DI(ディフュージョンインデックスdiffusion index)(読み)でぃーあい

日本大百科全書(ニッポニカ) の解説

DI(ディフュージョンインデックスdiffusion index)
でぃーあい

ディフュージョン・インデックスdiffusion indexの略。CI(コンポジット・インデックスcomposite index)と同様に、複数のデータの動きを集約し、その傾向を示すために用いられる統計的な手法の一つである。プラスかマイナスかといった変化の方向に注目し、データがもつ量感は捨象している点がCIとは異なる。

 なお、同じDIとよばれていても、経済データによって計算方法が異なる点に注意が必要である。
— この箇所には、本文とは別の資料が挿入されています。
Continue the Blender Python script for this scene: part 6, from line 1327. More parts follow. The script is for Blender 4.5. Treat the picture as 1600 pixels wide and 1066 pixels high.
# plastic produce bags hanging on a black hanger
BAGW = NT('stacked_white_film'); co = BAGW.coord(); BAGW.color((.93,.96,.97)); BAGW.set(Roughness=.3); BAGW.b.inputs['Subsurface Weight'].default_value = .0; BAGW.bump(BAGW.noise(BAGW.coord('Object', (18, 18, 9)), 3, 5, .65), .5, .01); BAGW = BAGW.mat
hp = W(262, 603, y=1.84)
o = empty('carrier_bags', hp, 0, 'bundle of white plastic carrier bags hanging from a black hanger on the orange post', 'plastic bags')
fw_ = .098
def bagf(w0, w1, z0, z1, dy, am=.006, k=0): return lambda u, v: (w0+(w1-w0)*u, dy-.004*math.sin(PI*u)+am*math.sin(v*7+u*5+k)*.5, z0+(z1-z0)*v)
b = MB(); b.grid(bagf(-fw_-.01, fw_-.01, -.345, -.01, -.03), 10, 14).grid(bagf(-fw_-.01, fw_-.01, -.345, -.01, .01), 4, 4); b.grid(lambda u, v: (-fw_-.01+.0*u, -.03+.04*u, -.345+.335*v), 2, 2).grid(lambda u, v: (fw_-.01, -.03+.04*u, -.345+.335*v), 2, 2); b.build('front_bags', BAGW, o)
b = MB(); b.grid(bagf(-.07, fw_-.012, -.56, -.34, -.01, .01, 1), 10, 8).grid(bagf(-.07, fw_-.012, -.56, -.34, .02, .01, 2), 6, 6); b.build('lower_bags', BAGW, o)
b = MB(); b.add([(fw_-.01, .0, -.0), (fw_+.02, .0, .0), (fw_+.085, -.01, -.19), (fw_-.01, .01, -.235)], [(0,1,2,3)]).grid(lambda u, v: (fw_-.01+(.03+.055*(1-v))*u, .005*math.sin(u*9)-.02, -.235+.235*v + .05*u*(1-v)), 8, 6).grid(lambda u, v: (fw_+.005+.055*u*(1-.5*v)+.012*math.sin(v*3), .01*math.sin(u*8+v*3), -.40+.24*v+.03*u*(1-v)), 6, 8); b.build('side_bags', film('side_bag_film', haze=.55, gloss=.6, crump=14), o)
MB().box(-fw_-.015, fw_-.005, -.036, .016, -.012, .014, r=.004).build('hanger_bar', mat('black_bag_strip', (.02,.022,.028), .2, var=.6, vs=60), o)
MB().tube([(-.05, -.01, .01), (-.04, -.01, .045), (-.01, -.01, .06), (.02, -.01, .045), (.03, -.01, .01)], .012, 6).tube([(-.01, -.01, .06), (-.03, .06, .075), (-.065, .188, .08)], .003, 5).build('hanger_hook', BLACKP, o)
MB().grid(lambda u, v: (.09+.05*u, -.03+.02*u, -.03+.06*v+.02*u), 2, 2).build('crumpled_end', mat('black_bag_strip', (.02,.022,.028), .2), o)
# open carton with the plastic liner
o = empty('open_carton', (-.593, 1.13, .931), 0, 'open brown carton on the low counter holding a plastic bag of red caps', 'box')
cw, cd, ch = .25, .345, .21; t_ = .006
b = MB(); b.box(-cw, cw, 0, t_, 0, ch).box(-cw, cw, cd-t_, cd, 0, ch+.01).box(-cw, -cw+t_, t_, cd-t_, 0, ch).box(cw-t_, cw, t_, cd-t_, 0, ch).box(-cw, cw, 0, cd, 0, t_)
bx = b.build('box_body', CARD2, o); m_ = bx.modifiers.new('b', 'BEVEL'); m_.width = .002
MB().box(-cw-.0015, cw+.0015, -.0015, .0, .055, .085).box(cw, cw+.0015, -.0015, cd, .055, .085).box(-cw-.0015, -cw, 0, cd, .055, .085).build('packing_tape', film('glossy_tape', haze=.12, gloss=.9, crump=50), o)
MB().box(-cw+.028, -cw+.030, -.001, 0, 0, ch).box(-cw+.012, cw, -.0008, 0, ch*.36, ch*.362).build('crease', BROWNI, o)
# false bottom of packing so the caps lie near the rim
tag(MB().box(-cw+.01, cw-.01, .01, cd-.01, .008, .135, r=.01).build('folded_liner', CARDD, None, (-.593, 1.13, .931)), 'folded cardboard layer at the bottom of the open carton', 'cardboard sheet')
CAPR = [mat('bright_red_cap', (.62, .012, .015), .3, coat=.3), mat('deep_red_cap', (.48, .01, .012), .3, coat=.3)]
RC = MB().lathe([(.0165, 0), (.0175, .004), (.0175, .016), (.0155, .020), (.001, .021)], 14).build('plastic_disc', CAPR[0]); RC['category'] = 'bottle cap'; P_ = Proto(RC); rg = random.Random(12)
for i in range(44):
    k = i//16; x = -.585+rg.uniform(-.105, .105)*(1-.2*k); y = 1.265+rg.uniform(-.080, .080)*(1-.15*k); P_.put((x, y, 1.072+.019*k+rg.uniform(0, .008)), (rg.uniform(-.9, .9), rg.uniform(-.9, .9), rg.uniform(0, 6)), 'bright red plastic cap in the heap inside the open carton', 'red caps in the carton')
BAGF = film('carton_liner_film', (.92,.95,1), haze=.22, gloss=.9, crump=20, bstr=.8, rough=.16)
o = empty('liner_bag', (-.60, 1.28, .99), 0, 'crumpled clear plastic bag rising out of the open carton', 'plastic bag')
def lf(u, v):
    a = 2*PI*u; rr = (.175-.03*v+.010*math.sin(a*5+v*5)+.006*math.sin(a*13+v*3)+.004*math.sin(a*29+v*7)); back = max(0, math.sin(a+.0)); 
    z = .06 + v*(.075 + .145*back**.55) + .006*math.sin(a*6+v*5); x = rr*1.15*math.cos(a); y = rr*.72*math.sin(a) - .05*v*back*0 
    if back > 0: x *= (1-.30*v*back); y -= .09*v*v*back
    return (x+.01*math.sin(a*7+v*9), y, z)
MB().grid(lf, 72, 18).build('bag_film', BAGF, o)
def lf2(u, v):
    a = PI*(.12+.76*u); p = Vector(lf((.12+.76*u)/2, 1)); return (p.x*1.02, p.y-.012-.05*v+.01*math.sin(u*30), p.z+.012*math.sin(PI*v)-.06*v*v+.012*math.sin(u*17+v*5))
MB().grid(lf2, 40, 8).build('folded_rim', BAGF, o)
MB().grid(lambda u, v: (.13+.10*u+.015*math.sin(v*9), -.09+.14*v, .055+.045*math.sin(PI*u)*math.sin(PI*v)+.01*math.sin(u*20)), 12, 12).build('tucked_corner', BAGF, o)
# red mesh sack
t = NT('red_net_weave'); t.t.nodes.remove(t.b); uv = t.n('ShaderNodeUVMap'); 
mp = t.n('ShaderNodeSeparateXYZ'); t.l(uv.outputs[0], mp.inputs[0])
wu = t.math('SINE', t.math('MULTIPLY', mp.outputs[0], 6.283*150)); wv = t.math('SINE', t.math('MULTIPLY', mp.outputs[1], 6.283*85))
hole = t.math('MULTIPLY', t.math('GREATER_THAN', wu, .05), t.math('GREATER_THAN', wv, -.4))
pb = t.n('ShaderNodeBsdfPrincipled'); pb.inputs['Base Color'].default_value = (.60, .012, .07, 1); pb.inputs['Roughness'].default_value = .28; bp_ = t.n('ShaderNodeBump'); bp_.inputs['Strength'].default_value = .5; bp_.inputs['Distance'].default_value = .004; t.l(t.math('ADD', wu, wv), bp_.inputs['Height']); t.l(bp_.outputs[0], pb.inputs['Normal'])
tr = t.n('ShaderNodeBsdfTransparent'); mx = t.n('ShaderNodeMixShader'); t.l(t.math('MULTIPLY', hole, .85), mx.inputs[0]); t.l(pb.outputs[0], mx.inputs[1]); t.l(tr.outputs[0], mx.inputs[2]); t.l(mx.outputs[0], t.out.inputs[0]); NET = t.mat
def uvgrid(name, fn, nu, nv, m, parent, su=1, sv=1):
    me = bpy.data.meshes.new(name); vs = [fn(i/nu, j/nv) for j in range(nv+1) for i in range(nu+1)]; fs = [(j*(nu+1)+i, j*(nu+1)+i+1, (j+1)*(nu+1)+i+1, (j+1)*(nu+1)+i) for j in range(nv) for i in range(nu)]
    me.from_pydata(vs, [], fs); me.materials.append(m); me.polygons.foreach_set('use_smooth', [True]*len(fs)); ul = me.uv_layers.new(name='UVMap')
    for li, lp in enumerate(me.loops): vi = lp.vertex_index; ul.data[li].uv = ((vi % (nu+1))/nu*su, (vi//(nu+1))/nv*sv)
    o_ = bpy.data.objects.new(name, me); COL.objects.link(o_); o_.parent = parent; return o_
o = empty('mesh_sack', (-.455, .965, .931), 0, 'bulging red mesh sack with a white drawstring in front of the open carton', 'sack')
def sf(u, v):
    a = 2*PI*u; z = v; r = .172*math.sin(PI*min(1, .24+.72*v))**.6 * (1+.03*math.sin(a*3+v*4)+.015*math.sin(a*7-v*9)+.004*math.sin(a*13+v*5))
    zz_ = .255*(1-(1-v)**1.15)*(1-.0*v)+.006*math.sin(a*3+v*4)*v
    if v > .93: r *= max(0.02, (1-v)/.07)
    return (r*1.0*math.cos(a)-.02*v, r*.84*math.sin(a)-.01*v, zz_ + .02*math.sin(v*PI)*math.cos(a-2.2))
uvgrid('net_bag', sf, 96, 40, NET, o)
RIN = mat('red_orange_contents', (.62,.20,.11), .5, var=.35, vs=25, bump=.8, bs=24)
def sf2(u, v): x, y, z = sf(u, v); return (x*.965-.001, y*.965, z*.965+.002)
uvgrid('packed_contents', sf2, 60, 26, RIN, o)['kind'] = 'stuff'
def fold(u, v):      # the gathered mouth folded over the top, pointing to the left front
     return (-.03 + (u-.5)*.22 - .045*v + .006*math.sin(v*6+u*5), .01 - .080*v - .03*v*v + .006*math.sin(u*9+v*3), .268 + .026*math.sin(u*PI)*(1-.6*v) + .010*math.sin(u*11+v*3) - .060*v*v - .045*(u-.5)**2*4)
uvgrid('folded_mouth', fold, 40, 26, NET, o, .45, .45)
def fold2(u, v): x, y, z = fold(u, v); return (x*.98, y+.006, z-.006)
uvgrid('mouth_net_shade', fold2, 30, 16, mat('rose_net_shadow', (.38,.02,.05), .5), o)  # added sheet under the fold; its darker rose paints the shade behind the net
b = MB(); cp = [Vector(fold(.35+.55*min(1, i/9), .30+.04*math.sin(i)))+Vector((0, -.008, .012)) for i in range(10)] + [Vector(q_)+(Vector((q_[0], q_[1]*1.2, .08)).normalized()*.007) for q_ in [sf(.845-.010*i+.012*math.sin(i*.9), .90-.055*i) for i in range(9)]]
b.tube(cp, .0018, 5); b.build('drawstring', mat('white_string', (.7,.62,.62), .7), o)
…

たとえば、景気動向指数のDIでは、先行指数一致指数遅行指数のそれぞれを構成する経済データのなかで、3か月前の値と比較して上昇(景気がよくなると統計数字が低下する逆サイクル系列の場合は下降)したデータの割合をDIとよんでいる。なお、DIが50%を上回るなら景気拡張、50%を下回るなら景気後退局面と判断する。

 一方、日本銀行日銀)の全国企業短期経済観測調査(短観)の判断項目では、三つの選択肢のうち、第一選択肢の回答割合から第三選択肢の回答割合を差し引いたものをDIとよんでいる。たとえば、業況判断であれば、「良い」と回答した割合から「悪い」と回答した割合を差し引いて計算している。このほか、DIは景気ウォッチャー調査などでも算出されている。